XXIII. «БЛАГОДЕТЕЛЬНЫЕ РЕФОРМЫ» ИЛИ АНТИНАЦИОНАЛЬНАЯ РЕВОЛЮЦИЯ? НЕПОСТИЖИМАЯ ЛОГИКА РУССКИХ ИСТОРИКОВ

I

Петра Первого уважали все западники, все кто ненавидел основы русской культуры и государственности, от первых западников, до их последышей в виде большевиков. Кого только нет в числе почитателей Петра, и Радищев, и декабристы, и ненавистники всего русского — Карл Маркс и Энгельс, и Чернышевский, и Добролюбов, и Сталин. Даже такой крупный монархический идеолог, как Лев Тихомиров, заявляет, что он глубоко почитает творческий гений Петра и считает, что Петр «не в частностях, а по существу делал именно то, что было надо».

В своей работе «Петр Великий» академик Платонов всячески старается реабилитировать Петра и его дело в глазах нынешнего поколения.

Академик Платонов, пытаясь защитить Петра I от методов Алексея Толстого (позже очень идиллически изобразившего Петра I в своем романе) и Бориса Пильняка, совершенно напрасно, в духе традиционной историографии пытался изобразить Петра, как спасителя России от будто бы ждавшей ее национальной гибели. Позиция Платонова — это косная традиция историка, рассматривающего русскую историю с политических позиций русского европейца.

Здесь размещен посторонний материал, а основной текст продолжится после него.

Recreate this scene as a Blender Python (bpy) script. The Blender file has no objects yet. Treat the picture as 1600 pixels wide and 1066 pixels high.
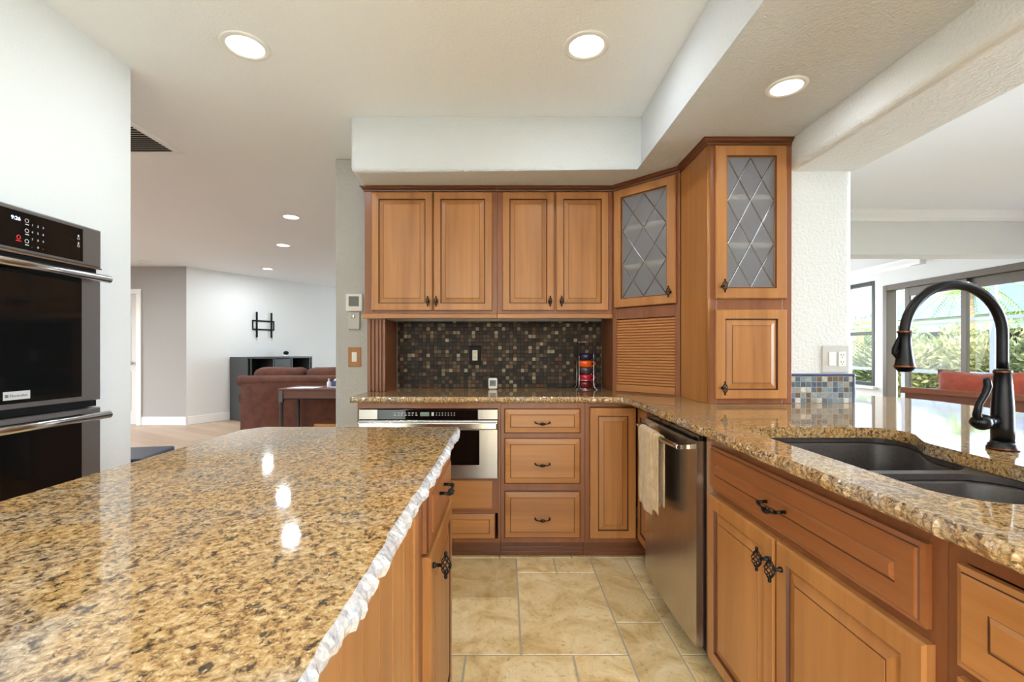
import bpy, bmesh, math, random
from mathutils import Vector, Matrix, noise
from mathutils.geometry import tessellate_polygon

random.seed(7)
SC = bpy.context.scene
COL = SC.collection
PI = math.pi

# ------------------------------------------------------------------ camera
cd = bpy.data.cameras.new('camera')
cam = bpy.data.objects.new('camera', cd)
COL.objects.link(cam)
cam.location = (0, 0, 1.168)
cam.rotation_euler = (PI / 2, 0, 0)
cd.sensor_width = 36
cd.lens = 16.0
cd.shift_x = 10 / 1600
cd.shift_y = 16 / 1600
cd.clip_start = 0.02
cd.clip_end = 300
SC.camera = cam

# ------------------------------------------------------------------ view, world, sun, window and fill lamps
SC.view_settings.view_transform = 'Standard'
SC.view_settings.look = 'None'
SC.view_settings.gamma = 1
SC.view_settings.exposure = 0.0
SC.cycles.use_denoising = True
SC.cycles.max_bounces = 10
SC.cycles.diffuse_bounces = 6
SC.cycles.glossy_bounces = 5
SC.cycles.transmission_bounces = 8
SC.cycles.transparent_max_bounces = 16
SC.cycles.sample_clamp_indirect = 6
SC.cycles.caustics_reflective = False
SC.cycles.caustics_refractive = False

W = bpy.data.worlds.new('world')
SC.world = W
W.use_nodes = True
wn = W.node_tree.nodes
wl = W.node_tree.links
bg = wn['Background']
sky = wn.new('ShaderNodeTexSky')
sky.sky_type = 'NISHITA'
sky.sun_disc = False
sky.sun_elevation = math.radians(52)
sky.sun_rotation = math.radians(210)
sky.air_density = 1.0
sky.dust_density = 5.0
wl.new(sky.outputs[0], bg.inputs[0])
bg.inputs[1].default_value = 1.35

def lamp(kind, name, loc, energy, color=(1, 1, 1), size=0.1, size_y=None, rot=(0, 0, 0), spread=None):
    l = bpy.data.lights.new(name, kind)
    l.energy = energy
    l.color = color
    if kind == 'AREA':
        if size_y is None:
            l.shape = 'DISK'
            l.size = size
        else:
            l.shape = 'RECTANGLE'
            l.size = size
            l.size_y = size_y
        if spread:
            l.spread = spread
    if kind == 'SUN':
        l.angle = math.radians(1.0)
    o = bpy.data.objects.new(name, l)
    o.location = loc
    o.rotation_euler = rot
    COL.objects.link(o)
    return o

sun = lamp('SUN', 'sun', (0, 0, 20), 4.6, (1, .95, .86))
sun.rotation_euler = Vector((.45, .62, -1)).to_track_quat('-Z', 'Y').to_euler()
# fill lamps added at made-up unseen windows; the side slider brings in daylight
lamp('AREA', 'fill_rear', (.2, -2.4, 2.2), 470, (.57, .785, 1), 3.4, 1.3, (math.radians(6), 0, 0), math.radians(130))
lamp('AREA', 'daylight_side_slider', (5.2, .9, 1.45), 85, (.74, .87, 1), 1.4, 3.0, (0, math.radians(85), 0), math.radians(85))
lamp('AREA', 'fill_living_side', (1.3, 9.8, 1.4), 110, (.72, .87, 1), 1.7, 1.8, (0, math.radians(62), 0))
lamp('AREA', 'fill_living', (-7.8, 3.6, 1.75), 85, (.70, .86, 1), 1.1, 3.0, (0, -math.radians(30), 0))
lamp('AREA', 'fill_sunroom', (3.4, 8.3, 1.5), 105, (.86, .94, 1), 2.6, 1.4, (-math.radians(75), 0, 0))

LAMP_KITCHEN = 4.0
LAMP_LIVING = 22.0

# ------------------------------------------------------------------ material helpers
def srgb(r, g, b):
    f = lambda c: (c / 255 / 12.92) if c / 255 <= .04045 else ((c / 255 + .055) / 1.055) ** 2.4
    return (f(r), f(g), f(b), 1)

def new_mat(name):
    m = bpy.data.materials.new(name)
    m.use_nodes = True
    nt = m.node_tree
    return m, nt, nt.nodes['Principled BSDF'], nt.nodes['Material Output']

def tex_coord(nt, scale=(1, 1, 1), kind='Object', rot=(0, 0, 0)):
    tc = nt.nodes.new('ShaderNodeTexCoord')
    mp = nt.nodes.new('ShaderNodeMapping')
    mp.inputs['Scale'].default_value = scale
    mp.inputs['Rotation'].default_value = rot
    nt.links.new(tc.outputs[kind], mp.inputs['Vector'])
    return mp.outputs['Vector']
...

Защиту Петра Платонов начинает с очень любопытного утверждения, которое кажется ему очень веским. «Люди всех поколений, — пишет он, до самого исхода XIX века в оценках личности и деятельности Петра Великого сходились в одном: его считали силой». То, что Петра I все считали силой академику Платонову кажутся очень веским и убедительным доводом.